**WHAT YOU SHOULD DO**
Reproduce the data in its entirety, exactly as supplied.

==============================

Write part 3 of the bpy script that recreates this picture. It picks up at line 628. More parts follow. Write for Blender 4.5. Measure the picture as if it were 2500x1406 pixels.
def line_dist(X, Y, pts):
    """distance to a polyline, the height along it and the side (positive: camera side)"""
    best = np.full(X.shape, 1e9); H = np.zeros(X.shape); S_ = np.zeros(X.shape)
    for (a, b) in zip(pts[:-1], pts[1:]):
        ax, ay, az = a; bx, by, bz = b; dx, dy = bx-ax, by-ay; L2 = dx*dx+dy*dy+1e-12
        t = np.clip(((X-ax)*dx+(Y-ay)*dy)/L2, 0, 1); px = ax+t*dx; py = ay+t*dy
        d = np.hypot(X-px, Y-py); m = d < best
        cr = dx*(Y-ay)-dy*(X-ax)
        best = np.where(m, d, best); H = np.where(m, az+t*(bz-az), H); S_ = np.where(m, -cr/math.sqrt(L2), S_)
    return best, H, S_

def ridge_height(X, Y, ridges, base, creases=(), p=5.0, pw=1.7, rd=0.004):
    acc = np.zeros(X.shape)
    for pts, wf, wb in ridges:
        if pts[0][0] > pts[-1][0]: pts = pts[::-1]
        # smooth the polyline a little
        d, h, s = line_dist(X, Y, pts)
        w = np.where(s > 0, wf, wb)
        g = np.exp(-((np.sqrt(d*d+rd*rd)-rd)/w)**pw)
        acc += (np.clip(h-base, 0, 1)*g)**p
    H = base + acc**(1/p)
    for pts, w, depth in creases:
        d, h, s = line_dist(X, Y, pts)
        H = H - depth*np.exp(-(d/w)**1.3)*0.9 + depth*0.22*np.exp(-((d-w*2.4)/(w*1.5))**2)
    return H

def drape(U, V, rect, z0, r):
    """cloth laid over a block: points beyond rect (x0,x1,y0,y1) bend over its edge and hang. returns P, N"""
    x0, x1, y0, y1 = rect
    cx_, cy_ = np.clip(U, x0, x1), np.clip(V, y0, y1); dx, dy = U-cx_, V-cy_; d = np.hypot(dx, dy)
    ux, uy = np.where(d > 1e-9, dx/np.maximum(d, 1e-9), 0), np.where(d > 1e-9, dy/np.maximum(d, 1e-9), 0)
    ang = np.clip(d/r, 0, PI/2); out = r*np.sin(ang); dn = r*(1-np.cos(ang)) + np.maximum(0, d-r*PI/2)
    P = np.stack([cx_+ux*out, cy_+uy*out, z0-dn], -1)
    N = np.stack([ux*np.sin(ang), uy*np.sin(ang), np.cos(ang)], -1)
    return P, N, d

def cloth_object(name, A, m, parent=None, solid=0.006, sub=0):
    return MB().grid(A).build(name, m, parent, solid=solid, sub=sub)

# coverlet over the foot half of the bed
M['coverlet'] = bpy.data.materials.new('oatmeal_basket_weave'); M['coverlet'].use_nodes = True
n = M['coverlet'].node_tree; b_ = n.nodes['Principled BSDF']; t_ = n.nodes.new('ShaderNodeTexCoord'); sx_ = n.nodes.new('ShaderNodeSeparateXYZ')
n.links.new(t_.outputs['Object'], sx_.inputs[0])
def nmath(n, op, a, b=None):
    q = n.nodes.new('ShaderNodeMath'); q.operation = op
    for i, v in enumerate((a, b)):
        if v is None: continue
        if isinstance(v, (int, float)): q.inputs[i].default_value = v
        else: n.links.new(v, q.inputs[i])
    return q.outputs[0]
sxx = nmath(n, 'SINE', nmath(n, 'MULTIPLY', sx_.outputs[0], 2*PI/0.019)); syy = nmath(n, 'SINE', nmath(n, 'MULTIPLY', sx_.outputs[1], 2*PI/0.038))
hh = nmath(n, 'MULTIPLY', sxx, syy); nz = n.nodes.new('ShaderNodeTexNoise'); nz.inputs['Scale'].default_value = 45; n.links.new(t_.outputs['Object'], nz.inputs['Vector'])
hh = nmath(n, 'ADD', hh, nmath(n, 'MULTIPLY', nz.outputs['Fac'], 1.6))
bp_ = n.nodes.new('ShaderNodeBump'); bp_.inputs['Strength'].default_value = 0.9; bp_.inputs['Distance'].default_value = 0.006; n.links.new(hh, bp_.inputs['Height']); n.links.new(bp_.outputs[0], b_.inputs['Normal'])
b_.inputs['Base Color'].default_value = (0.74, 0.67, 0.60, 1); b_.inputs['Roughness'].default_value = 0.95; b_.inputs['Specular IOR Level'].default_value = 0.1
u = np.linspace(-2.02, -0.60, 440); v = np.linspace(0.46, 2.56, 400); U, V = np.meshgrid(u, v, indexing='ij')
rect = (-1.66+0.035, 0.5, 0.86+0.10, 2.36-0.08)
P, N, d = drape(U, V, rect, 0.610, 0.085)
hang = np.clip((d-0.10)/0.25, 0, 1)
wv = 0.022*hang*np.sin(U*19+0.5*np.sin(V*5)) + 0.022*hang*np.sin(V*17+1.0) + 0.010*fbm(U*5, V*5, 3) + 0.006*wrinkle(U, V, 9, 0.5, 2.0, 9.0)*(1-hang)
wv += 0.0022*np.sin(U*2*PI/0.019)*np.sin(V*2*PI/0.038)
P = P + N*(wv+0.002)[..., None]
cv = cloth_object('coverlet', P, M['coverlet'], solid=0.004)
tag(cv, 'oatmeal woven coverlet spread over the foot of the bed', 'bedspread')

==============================

**TASK RESPONSE**
Write part 3 of the bpy script that recreates this picture. It picks up at line 628. More parts follow. Write for Blender 4.5. Measure the picture as if it were 2500x1406 pixels.
def line_dist(X, Y, pts):
    """distance to a polyline, the height along it and the side (positive: camera side)"""
    best = np.full(X.shape, 1e9); H = np.zeros(X.shape); S_ = np.zeros(X.shape)
    for (a, b) in zip(pts[:-1], pts[1:]):
        ax, ay, az = a; bx, by, bz = b; dx, dy = bx-ax, by-ay; L2 = dx*dx+dy*dy+1e-12
        t = np.clip(((X-ax)*dx+(Y-ay)*dy)/L2, 0, 1); px = ax+t*dx; py = ay+t*dy
        d = np.hypot(X-px, Y-py); m = d < best
        cr = dx*(Y-ay)-dy*(X-ax)
        best = np.where(m, d, best); H = np.where(m, az+t*(bz-az), H); S_ = np.where(m, -cr/math.sqrt(L2), S_)
    return best, H, S_

def ridge_height(X, Y, ridges, base, creases=(), p=5.0, pw=1.7, rd=0.004):
    acc = np.zeros(X.shape)
    for pts, wf, wb in ridges:
        if pts[0][0] > pts[-1][0]: pts = pts[::-1]
        # smooth the polyline a little
        d, h, s = line_dist(X, Y, pts)
        w = np.where(s > 0, wf, wb)
        g = np.exp(-((np.sqrt(d*d+rd*rd)-rd)/w)**pw)
        acc += (np.clip(h-base, 0, 1)*g)**p
    H = base + acc**(1/p)
    for pts, w, depth in creases:
        d, h, s = line_dist(X, Y, pts)
        H = H - depth*np.exp(-(d/w)**1.3)*0.9 + depth*0.22*np.exp(-((d-w*2.4)/(w*1.5))**2)
    return H

def drape(U, V, rect, z0, r):
    """cloth laid over a block: points beyond rect (x0,x1,y0,y1) bend over its edge and hang. returns P, N"""
    x0, x1, y0, y1 = rect
    cx_, cy_ = np.clip(U, x0, x1), np.clip(V, y0, y1); dx, dy = U-cx_, V-cy_; d = np.hypot(dx, dy)
    ux, uy = np.where(d > 1e-9, dx/np.maximum(d, 1e-9), 0), np.where(d > 1e-9, dy/np.maximum(d, 1e-9), 0)
    ang = np.clip(d/r, 0, PI/2); out = r*np.sin(ang); dn = r*(1-np.cos(ang)) + np.maximum(0, d-r*PI/2)
    P = np.stack([cx_+ux*out, cy_+uy*out, z0-dn], -1)
    N = np.stack([ux*np.sin(ang), uy*np.sin(ang), np.cos(ang)], -1)
    return P, N, d

def cloth_object(name, A, m, parent=None, solid=0.006, sub=0):
    return MB().grid(A).build(name, m, parent, solid=solid, sub=sub)

# coverlet over the foot half of the bed
M['coverlet'] = bpy.data.materials.new('oatmeal_basket_weave'); M['coverlet'].use_nodes = True
n = M['coverlet'].node_tree; b_ = n.nodes['Principled BSDF']; t_ = n.nodes.new('ShaderNodeTexCoord'); sx_ = n.nodes.new('ShaderNodeSeparateXYZ')
n.links.new(t_.outputs['Object'], sx_.inputs[0])
def nmath(n, op, a, b=None):
    q = n.nodes.new('ShaderNodeMath'); q.operation = op
    for i, v in enumerate((a, b)):
        if v is None: continue
        if isinstance(v, (int, float)): q.inputs[i].default_value = v
        else: n.links.new(v, q.inputs[i])
    return q.outputs[0]
sxx = nmath(n, 'SINE', nmath(n, 'MULTIPLY', sx_.outputs[0], 2*PI/0.019)); syy = nmath(n, 'SINE', nmath(n, 'MULTIPLY', sx_.outputs[1], 2*PI/0.038))
hh = nmath(n, 'MULTIPLY', sxx, syy); nz = n.nodes.new('ShaderNodeTexNoise'); nz.inputs['Scale'].default_value = 45; n.links.new(t_.outputs['Object'], nz.inputs['Vector'])
hh = nmath(n, 'ADD', hh, nmath(n, 'MULTIPLY', nz.outputs['Fac'], 1.6))
bp_ = n.nodes.new('ShaderNodeBump'); bp_.inputs['Strength'].default_value = 0.9; bp_.inputs['Distance'].default_value = 0.006; n.links.new(hh, bp_.inputs['Height']); n.links.new(bp_.outputs[0], b_.inputs['Normal'])
b_.inputs['Base Color'].default_value = (0.74, 0.67, 0.60, 1); b_.inputs['Roughness'].default_value = 0.95; b_.inputs['Specular IOR Level'].default_value = 0.1
u = np.linspace(-2.02, -0.60, 440); v = np.linspace(0.46, 2.56, 400); U, V = np.meshgrid(u, v, indexing='ij')
rect = (-1.66+0.035, 0.5, 0.86+0.10, 2.36-0.08)
P, N, d = drape(U, V, rect, 0.610, 0.085)
hang = np.clip((d-0.10)/0.25, 0, 1)
wv = 0.022*hang*np.sin(U*19+0.5*np.sin(V*5)) + 0.022*hang*np.sin(V*17+1.0) + 0.010*fbm(U*5, V*5, 3) + 0.006*wrinkle(U, V, 9, 0.5, 2.0, 9.0)*(1-hang)
wv += 0.0022*np.sin(U*2*PI/0.019)*np.sin(V*2*PI/0.038)
P = P + N*(wv+0.002)[..., None]
cv = cloth_object('coverlet', P, M['coverlet'], solid=0.004)
tag(cv, 'oatmeal woven coverlet spread over the foot of the bed', 'bedspread')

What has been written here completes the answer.